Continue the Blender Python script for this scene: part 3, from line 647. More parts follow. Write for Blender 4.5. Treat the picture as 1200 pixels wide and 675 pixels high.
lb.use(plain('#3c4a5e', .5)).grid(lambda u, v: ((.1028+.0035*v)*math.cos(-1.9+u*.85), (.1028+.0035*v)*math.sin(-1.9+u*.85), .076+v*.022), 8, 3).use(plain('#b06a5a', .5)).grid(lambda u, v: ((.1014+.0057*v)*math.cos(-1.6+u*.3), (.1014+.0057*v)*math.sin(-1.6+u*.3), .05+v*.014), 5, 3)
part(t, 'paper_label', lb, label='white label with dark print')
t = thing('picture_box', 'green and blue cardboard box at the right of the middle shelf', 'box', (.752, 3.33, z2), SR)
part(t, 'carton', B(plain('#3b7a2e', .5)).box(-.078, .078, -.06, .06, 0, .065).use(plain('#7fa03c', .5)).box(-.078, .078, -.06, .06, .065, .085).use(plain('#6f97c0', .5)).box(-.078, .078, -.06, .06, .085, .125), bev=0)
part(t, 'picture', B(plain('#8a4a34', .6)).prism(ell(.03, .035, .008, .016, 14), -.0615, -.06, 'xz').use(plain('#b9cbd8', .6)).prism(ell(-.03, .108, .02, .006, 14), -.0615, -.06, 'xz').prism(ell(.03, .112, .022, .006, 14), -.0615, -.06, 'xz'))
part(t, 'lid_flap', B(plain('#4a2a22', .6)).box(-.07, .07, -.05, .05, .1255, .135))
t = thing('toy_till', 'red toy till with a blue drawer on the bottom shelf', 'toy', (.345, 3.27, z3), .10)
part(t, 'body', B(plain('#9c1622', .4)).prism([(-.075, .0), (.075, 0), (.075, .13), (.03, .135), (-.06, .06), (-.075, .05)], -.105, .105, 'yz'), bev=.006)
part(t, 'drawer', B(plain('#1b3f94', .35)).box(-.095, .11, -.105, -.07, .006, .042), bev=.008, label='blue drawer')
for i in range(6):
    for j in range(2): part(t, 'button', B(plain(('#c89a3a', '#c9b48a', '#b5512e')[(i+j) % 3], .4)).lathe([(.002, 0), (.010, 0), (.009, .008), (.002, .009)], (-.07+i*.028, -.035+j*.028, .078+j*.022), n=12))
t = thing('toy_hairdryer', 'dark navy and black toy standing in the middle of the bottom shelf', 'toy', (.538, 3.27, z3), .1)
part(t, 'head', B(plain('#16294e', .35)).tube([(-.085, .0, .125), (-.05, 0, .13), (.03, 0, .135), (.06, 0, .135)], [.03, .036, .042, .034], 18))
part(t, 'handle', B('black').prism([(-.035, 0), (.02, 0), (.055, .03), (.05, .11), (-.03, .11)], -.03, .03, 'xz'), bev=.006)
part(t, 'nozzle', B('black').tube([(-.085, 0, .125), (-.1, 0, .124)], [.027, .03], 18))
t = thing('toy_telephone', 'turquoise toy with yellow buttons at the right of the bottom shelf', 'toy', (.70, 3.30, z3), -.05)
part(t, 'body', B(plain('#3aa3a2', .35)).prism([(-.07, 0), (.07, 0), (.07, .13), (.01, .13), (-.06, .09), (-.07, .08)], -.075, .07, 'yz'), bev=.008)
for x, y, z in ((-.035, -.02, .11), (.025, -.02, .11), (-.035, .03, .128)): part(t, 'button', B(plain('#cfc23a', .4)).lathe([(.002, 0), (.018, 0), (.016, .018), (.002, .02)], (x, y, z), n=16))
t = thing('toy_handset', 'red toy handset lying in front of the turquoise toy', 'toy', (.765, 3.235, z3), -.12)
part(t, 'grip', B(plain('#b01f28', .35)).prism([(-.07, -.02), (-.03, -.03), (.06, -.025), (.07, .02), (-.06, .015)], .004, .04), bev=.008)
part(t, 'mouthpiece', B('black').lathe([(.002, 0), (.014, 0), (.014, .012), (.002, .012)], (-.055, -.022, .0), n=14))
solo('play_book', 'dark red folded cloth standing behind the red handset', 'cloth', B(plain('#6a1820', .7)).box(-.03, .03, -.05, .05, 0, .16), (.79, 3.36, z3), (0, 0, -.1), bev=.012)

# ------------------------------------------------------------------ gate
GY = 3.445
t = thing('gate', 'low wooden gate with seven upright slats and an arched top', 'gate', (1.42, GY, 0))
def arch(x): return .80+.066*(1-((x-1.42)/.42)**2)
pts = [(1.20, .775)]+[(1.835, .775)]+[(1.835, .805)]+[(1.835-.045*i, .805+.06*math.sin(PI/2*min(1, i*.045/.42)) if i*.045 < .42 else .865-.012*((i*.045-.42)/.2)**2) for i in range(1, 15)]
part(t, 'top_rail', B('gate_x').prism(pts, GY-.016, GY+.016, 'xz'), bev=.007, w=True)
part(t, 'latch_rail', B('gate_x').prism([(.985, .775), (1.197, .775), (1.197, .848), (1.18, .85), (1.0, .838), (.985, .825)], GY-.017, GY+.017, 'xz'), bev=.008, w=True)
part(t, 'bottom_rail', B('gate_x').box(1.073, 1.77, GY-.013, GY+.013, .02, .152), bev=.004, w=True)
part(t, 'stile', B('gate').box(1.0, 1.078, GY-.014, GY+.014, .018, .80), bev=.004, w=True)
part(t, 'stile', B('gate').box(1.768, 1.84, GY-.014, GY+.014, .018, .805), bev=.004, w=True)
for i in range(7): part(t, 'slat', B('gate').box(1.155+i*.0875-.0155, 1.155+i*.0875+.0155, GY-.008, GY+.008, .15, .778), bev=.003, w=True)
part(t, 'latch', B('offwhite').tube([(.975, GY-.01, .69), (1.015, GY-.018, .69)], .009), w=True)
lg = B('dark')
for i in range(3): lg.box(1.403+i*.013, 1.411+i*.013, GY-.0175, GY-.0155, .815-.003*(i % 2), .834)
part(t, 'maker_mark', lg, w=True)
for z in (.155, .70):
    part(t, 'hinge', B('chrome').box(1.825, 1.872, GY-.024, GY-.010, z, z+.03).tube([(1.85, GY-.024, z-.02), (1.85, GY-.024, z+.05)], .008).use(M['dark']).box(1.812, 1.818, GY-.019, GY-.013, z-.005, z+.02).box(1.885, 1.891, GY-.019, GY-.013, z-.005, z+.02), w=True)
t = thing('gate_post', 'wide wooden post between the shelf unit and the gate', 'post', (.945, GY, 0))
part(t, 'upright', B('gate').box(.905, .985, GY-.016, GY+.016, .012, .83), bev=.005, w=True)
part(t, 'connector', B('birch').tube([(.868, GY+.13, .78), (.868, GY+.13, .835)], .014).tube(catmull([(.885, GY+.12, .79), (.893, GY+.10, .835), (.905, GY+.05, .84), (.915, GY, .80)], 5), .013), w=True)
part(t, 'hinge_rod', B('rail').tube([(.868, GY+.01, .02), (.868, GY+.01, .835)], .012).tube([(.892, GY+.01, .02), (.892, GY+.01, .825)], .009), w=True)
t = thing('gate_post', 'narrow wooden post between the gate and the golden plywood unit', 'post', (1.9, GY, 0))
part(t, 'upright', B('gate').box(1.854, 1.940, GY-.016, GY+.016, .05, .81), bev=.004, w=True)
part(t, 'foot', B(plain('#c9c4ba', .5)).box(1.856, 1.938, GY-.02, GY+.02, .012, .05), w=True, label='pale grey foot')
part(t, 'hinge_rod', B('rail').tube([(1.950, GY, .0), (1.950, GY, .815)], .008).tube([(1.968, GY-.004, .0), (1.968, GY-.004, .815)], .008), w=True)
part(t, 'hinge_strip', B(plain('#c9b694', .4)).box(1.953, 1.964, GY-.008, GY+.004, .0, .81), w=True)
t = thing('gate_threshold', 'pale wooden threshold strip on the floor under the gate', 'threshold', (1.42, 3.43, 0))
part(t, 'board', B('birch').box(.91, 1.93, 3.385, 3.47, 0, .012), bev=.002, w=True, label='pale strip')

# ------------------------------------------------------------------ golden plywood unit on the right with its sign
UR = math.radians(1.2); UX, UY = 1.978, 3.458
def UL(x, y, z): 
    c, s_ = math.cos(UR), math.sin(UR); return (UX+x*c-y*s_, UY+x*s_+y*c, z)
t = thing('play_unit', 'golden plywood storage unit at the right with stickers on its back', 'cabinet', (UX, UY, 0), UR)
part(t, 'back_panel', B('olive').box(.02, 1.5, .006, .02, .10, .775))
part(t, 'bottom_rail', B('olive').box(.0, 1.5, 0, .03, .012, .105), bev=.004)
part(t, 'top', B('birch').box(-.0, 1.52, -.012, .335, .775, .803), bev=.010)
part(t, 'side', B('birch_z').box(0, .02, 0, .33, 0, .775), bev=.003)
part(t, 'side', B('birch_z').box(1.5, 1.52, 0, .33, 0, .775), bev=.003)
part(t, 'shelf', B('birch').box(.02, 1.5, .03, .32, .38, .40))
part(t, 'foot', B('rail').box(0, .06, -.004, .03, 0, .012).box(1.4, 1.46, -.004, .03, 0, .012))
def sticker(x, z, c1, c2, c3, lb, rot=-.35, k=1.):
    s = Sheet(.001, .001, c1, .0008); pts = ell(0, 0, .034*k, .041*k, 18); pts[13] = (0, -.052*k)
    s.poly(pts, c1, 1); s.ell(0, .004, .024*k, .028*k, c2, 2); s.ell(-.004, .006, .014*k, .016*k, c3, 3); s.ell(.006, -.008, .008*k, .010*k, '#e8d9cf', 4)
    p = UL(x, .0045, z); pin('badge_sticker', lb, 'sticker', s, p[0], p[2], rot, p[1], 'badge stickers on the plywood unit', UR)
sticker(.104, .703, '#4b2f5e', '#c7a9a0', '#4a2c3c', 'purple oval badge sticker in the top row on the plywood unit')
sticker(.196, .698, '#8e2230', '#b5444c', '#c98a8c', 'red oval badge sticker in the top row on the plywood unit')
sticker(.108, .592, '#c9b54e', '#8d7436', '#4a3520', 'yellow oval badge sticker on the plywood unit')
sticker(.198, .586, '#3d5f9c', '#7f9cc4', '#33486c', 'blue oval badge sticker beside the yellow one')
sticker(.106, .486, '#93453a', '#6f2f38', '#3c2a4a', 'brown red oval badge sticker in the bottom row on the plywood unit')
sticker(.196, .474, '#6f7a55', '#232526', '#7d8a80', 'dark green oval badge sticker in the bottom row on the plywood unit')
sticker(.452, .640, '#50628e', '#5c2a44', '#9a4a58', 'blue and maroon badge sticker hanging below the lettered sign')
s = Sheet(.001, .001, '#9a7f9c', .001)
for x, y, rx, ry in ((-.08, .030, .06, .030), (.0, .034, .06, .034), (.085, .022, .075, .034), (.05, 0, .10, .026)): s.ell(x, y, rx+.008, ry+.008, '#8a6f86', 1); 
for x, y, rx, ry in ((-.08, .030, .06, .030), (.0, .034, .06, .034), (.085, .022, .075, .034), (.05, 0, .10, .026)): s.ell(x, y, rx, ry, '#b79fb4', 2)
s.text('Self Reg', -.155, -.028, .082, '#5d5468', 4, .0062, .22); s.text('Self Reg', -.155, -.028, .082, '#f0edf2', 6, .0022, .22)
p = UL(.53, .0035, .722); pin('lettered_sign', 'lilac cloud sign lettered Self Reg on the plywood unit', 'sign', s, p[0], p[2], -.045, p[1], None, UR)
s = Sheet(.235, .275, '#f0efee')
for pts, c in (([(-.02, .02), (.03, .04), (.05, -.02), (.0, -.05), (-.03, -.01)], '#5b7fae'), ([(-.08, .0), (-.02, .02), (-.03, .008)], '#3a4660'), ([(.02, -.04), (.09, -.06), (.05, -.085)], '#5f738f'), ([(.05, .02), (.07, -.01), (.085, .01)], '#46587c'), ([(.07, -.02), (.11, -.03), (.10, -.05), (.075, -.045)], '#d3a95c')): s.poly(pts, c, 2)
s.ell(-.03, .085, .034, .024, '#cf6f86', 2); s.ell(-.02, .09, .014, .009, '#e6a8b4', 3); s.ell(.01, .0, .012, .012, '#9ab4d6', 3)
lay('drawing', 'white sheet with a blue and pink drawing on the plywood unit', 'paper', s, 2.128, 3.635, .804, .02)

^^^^

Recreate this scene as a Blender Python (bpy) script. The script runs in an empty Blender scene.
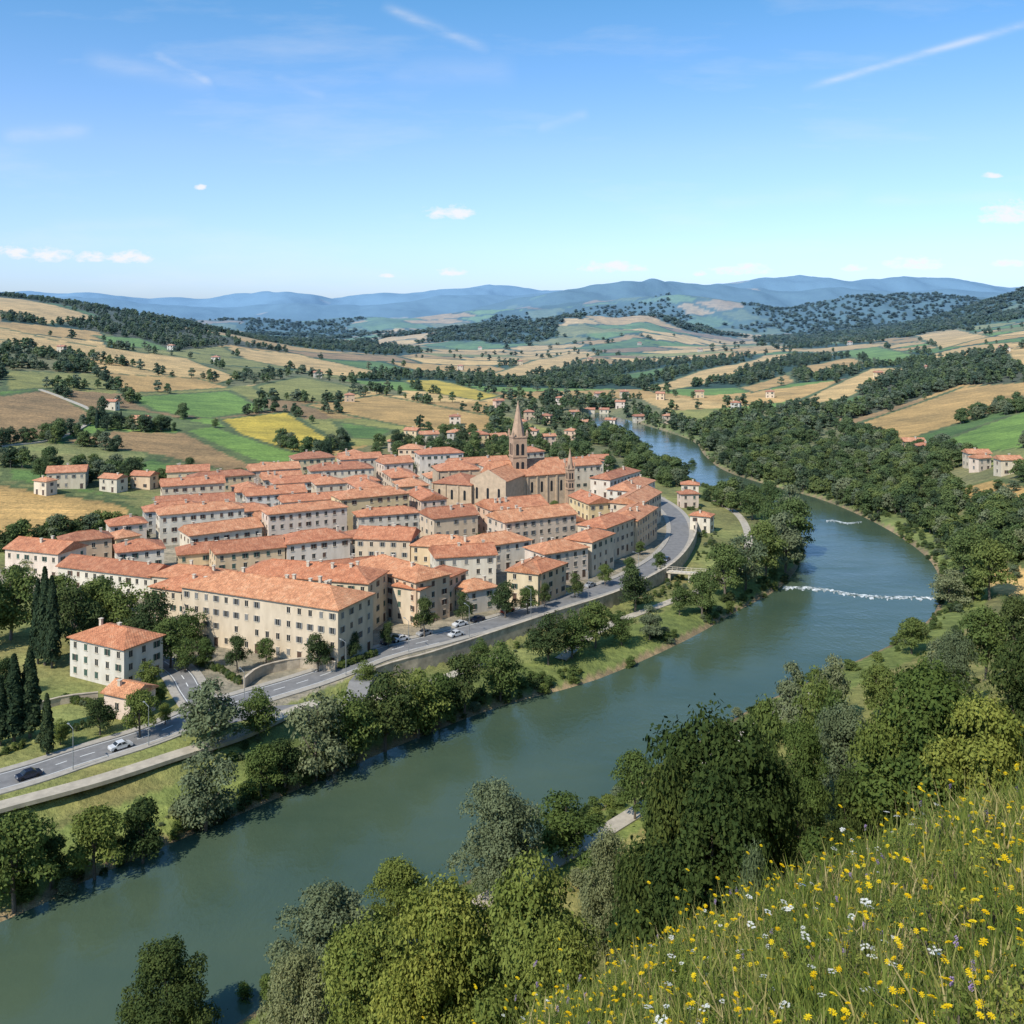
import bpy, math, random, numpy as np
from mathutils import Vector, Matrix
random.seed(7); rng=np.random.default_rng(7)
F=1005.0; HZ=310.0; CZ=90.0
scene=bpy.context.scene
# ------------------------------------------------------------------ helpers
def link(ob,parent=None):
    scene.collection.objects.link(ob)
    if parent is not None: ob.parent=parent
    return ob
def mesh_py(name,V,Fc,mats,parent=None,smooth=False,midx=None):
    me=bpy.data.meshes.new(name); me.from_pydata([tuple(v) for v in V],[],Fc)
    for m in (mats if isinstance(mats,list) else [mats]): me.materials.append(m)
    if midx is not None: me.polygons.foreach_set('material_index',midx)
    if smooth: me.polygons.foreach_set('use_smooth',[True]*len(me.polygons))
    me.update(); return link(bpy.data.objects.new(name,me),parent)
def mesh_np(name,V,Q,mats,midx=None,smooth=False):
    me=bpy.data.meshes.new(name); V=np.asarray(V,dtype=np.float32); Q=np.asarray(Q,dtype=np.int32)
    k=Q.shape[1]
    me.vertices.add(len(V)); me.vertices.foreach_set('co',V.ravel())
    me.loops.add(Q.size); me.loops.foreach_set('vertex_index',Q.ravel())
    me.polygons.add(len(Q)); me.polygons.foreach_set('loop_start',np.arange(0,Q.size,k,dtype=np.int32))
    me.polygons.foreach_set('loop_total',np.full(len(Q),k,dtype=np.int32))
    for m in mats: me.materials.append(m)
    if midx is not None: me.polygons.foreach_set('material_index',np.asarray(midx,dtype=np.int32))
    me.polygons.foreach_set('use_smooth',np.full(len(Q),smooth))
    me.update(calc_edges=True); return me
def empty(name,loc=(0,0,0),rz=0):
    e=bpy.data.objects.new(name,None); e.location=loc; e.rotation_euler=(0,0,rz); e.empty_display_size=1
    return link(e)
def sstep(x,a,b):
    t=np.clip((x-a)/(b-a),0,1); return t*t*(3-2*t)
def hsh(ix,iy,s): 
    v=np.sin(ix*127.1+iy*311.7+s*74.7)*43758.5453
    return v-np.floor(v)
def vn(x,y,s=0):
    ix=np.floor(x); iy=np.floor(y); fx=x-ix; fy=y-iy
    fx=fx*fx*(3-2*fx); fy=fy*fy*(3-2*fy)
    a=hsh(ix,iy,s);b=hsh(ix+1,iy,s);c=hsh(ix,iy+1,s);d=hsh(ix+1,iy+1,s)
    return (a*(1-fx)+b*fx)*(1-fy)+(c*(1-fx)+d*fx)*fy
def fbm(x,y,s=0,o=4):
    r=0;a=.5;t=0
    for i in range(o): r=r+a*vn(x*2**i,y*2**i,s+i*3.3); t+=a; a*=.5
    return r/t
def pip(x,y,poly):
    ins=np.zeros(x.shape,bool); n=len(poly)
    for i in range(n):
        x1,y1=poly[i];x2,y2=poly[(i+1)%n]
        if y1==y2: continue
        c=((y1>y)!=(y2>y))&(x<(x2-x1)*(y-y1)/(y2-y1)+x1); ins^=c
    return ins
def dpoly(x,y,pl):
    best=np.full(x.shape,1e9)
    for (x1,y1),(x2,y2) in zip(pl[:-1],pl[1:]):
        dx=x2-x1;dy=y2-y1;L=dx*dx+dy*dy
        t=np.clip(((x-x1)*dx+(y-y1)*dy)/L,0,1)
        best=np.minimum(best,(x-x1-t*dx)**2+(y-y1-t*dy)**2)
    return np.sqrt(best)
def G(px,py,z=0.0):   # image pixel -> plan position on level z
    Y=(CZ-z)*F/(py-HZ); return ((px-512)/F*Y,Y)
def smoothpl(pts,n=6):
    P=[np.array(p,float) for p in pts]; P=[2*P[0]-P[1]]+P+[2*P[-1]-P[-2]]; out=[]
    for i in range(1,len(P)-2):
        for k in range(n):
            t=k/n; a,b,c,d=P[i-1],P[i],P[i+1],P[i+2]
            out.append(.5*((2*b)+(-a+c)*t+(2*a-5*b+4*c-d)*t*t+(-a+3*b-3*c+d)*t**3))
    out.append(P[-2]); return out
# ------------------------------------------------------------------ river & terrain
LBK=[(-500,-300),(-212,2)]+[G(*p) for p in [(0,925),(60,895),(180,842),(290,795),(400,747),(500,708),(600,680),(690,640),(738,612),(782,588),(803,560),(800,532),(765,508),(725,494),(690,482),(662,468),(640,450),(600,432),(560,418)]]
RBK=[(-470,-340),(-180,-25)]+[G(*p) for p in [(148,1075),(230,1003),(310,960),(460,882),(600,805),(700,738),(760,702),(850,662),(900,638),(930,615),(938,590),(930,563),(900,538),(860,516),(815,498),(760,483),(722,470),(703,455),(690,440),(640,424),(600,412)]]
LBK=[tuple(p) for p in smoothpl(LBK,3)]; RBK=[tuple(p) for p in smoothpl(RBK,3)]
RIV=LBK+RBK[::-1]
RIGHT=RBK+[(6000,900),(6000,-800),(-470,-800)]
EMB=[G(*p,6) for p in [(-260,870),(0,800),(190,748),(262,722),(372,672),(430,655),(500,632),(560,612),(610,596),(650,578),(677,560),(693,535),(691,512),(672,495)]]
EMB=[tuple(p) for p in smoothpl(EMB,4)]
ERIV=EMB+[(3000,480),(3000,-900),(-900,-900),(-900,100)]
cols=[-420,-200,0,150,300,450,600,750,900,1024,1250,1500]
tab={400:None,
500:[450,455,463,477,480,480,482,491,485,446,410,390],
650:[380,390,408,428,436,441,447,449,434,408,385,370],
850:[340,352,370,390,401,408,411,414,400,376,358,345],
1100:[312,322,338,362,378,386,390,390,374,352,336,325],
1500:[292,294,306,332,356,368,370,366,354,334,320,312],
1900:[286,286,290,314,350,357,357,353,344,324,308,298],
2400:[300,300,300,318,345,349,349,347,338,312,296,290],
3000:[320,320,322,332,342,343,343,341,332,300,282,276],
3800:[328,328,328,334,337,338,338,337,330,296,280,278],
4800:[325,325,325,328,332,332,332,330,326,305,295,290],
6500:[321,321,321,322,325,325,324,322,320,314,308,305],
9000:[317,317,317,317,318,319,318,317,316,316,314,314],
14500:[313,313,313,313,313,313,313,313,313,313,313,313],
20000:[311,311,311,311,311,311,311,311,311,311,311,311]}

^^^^

> **Direction**
Find each line with the string "wide" and copy it out.

> **Result of this task**
Continue the Blender Python script for this scene: part 3, from line 647. More parts follow. Write for Blender 4.5. Treat the picture as 1200 pixels wide and 675 pixels high.
t = thing('gate_post', 'wide wooden post between the shelf unit and the gate', 'post', (.945, GY, 0))